My own take on legendary negativity came in for some realignment when I met with one individual who changed my mind forever. As I arrived at the fast growing renewables company, the CEO pulled me aside and apologised because Mark was going to be in the room that day and ‘Mark’ was verbosely negative and often left lesser mortals scurrying away seeking positive re-oxygenation. My task that day was to navigate a collaboration with another company, something that Mark was likely to react to.

He was indeed a formidable character but my memories of him these days are only good ones, warm and friendly remembering the person I said cheerio to many years ago and hoping that he is still a tornado-like personality in whatever company he works for. You see, it came to light that Mark wasn’t negative, he was just passionate. He was passionate about safety and with a wealth of experience in his head, he could see things down the line that others just couldn’t see. For many years he had been labelled ‘negative’, ‘impossible’ and on his worst days ‘obstructive’. In truth there was another side to Mark that few people could see. An immensely caring family man, he viewed every project through the eyes of a father and wondered how safe that project had to be before he would be happy letting one of his adult kids near it. His problem, if he had one, was the way he verbalised his insights into the complex challenges that faced the company; usually red-faced and ranting.

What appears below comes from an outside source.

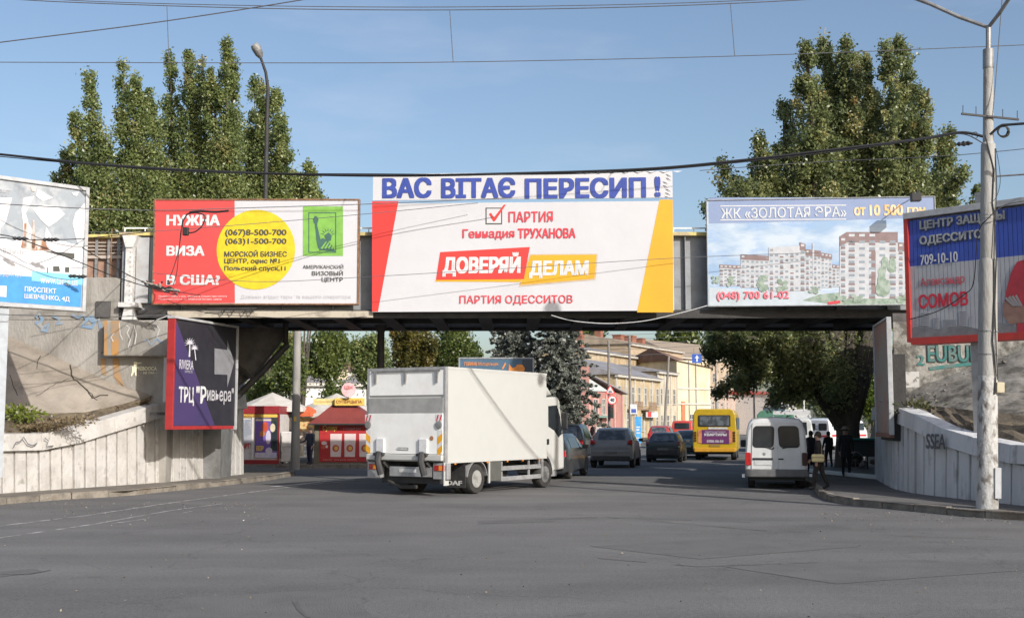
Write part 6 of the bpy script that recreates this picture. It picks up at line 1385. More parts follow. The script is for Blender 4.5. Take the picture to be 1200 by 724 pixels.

Working at a senior level and in with the bricks, he was often given these labels to his face, it was in fact an in-company joke but as the accolades for negativity piled up, Mark could do nothing other than be what people expected of him, there was no way out.

Then we changed everything. We gave him a new label and worked with his thinking in a way where, as a team, we could mine the safety gold out of Marks head. The problem was keeping up. At one point three of us were taking notes as we discovered all the answers we needed to make the project a rapid and safe success were inside Mark’s head. Diamonds of thinking right there where nobody was looking. In fact they had been avoiding for years.

Months later I returned. Mark was indeed a changed man (but not too changed). He relished his job once more, still took stick from colleagues but was invited on to every new project team and was now running a far bigger team of his own.

Negative isn’t bad. Negative people are more often than not passionate about something. If you can get them pointing in the right direction they will often give you insights that no one else can see but it takes a brave and invested business owner to give them that opportunity.

Now if you really want to find the problem in a company, look for apathy, that will mess you up every time!

Although this is a true story ‘Mark’s’ name has been changed to protect his identity.